Exercise directions:
Take the listing from its first line through the line that contains "COL = SC.collection" and please retype those lines exactly, leaving out the pictures.

::: Source excerpt :::

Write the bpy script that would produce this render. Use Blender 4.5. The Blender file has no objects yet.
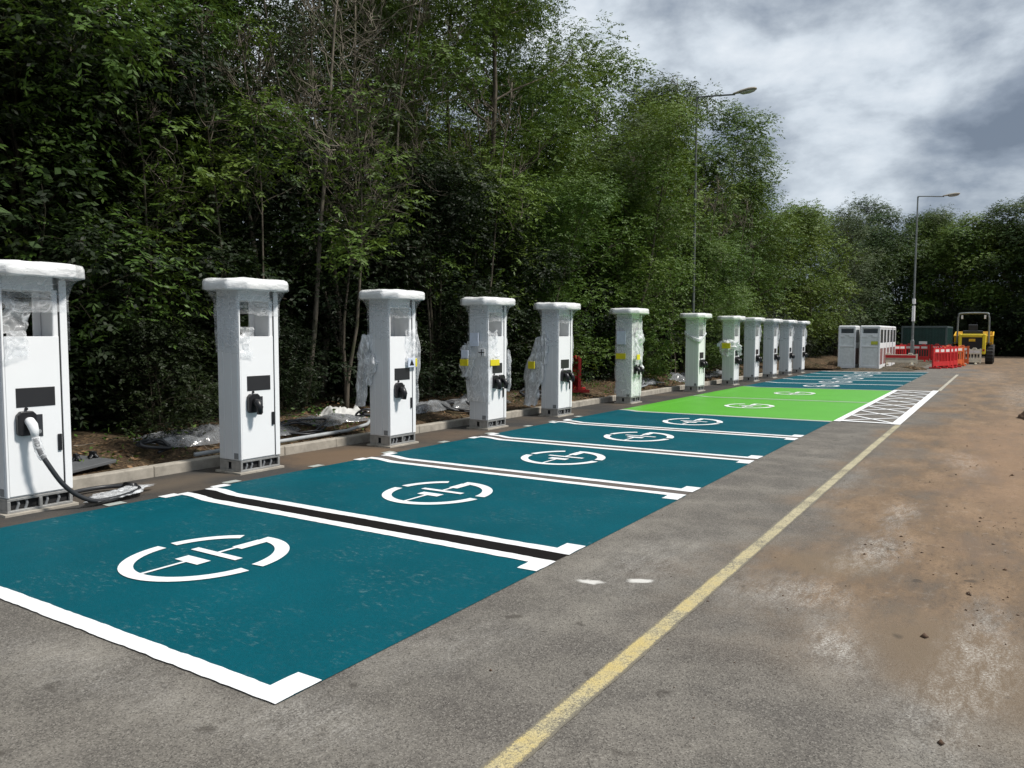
import bpy, math, random
import numpy as np
from mathutils import Vector, Matrix
random.seed(7)
R = math.radians
SC = bpy.context.scene
COL = SC.collection

# ------------------------------------------------------------------ helpers
class MB:
    """collects shapes into one mesh"""
    def __init__(s): s.v = []; s.f = []; s.m = []
    def add(s, vs, fs, mi=0):
        n = len(s.v); s.v += [tuple(v) for v in vs]
        s.f += [tuple(n + i for i in f) for f in fs]; s.m += [mi] * len(fs)
    def box(s, x0, x1, y0, y1, z0, z1, mi=0):
        s.add([(x0,y0,z0),(x1,y0,z0),(x1,y1,z0),(x0,y1,z0),(x0,y0,z1),(x1,y0,z1),(x1,y1,z1),(x0,y1,z1)],
              [(0,3,2,1),(4,5,6,7),(0,1,5,4),(1,2,6,5),(2,3,7,6),(3,0,4,7)], mi)
    def prism(s, pts, z0, z1, mi=0):
        n = len(pts)
        s.add([(x,y,z0) for x,y in pts] + [(x,y,z1) for x,y in pts],
              [tuple(range(n))[::-1], tuple(range(n, 2*n))] + [(i,(i+1)%n,n+(i+1)%n,n+i) for i in range(n)], mi)
    def tube(s, pts, rad, n=8, cap=True, mi=0):
        pts = [Vector(p) for p in pts]; k = len(pts)
        if not hasattr(rad, '__len__'): rad = [rad]*k
        vs = []; ref = None
        for i, p in enumerate(pts):
            d = (pts[min(i+1,k-1)] - pts[max(i-1,0)]).normalized()
            if ref is None:
                ref = Vector((0,0,1)) if abs(d.z) < .9 else Vector((1,0,0))
            a = d.cross(ref)
            if a.length < 1e-4: a = d.orthogonal()
            a.normalize(); b = d.cross(a).normalized(); ref = -b if False else a.cross(d)
            for j in range(n):
                t = 2*math.pi*j/n
                vs.append(p + (a*math.cos(t) + b*math.sin(t))*rad[i])
        fs = [(i*n+j, i*n+(j+1)%n, (i+1)*n+(j+1)%n, (i+1)*n+j) for i in range(k-1) for j in range(n)]
        if cap: fs += [tuple(range(n))[::-1], tuple((k-1)*n+j for j in range(n))]
        s.add(vs, fs, mi)
    def build(s, name, mats, parent=None, bevel=0, seg=2, smooth=False, loc=None):
        me = bpy.data.meshes.new(name); me.from_pydata(s.v, [], s.f)
        if not isinstance(mats, (list, tuple)): mats = [mats]
        for m in mats: me.materials.append(m)
        me.polygons.foreach_set('material_index', s.m)
        if smooth: me.polygons.foreach_set('use_smooth', [True]*len(s.f))
        me.update()
        o = bpy.data.objects.new(name, me); COL.objects.link(o)
        if parent: o.parent = parent
        if loc: o.location = loc
        if bevel:
            b = o.modifiers.new('b', 'BEVEL'); b.width = bevel; b.segments = seg; b.limit_method = 'ANGLE'; b.angle_limit = R(35)
            b.harden_normals = False
        return o

def tag(o, label=None, cat=None, group=None, kind=None):
    if label: o['label'] = label
    if cat: o['category'] = cat
    if group: o['group'] = group
    if kind: o['kind'] = kind
    return o
def empty(name, loc=(0,0,0), rz=0):
    o = bpy.data.objects.new(name, None); COL.objects.link(o); o.location = loc; o.rotation_euler = (0,0,rz)
    o.empty_display_size = .2
    return o
def copy_tree(o, parent=None):
    c = o.copy(); COL.objects.link(c); c.parent = parent
    for ch in list(o.children): copy_tree(ch, c)
    return c
def np_mesh(name, V, F, mat, parent=None, attr=None, smooth=False):
    """V (n,3), F (m,4)"""
    me = bpy.data.meshes.new(name)
    k = F.shape[1]
    me.vertices.add(len(V)); me.vertices.foreach_set('co', V.astype(np.float32).ravel())
    me.loops.add(F.size); me.loops.foreach_set('vertex_index', F.astype(np.int32).ravel())
    me.polygons.add(len(F)); me.polygons.foreach_set('loop_start', np.arange(0, F.size, k, dtype=np.int32))
    me.polygons.foreach_set('loop_total', np.full(len(F), k, dtype=np.int32))
    if smooth: me.polygons.foreach_set('use_smooth', np.ones(len(F), dtype=bool))
    if attr is not None:
        a = me.attributes.new('tint', 'FLOAT', 'FACE'); a.data.foreach_set('value', attr.astype(np.float32))
    me.materials.append(mat); me.update(calc_edges=True)
    o = bpy.data.objects.new(name, me); COL.objects.link(o)
    if parent: o.parent = parent
    return o

# smooth value noise for shapes
def hsh(a, b, c):
    n = math.sin(a*127.1 + b*311.7 + c*74.7)*43758.5453
    return n - math.floor(n)
def vnoise(x, y, z=0.0):
    xi, yi, zi = math.floor(x), math.floor(y), math.floor(z); fx, fy, fz = x-xi, y-yi, z-zi
    fx = fx*fx*(3-2*fx); fy = fy*fy*(3-2*fy); fz = fz*fz*(3-2*fz); r = 0
    for i in (0,1):
        for j in (0,1):
            for k in (0,1):
                r += hsh(xi+i, yi+j, zi+k)*(fx if i else 1-fx)*(fy if j else 1-fy)*(fz if k else 1-fz)
    return r*2-1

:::

Task output:
Write the bpy script that would produce this render. Use Blender 4.5. The Blender file has no objects yet.
import bpy, math, random
import numpy as np
from mathutils import Vector, Matrix
random.seed(7)
R = math.radians
SC = bpy.context.scene
COL = SC.collection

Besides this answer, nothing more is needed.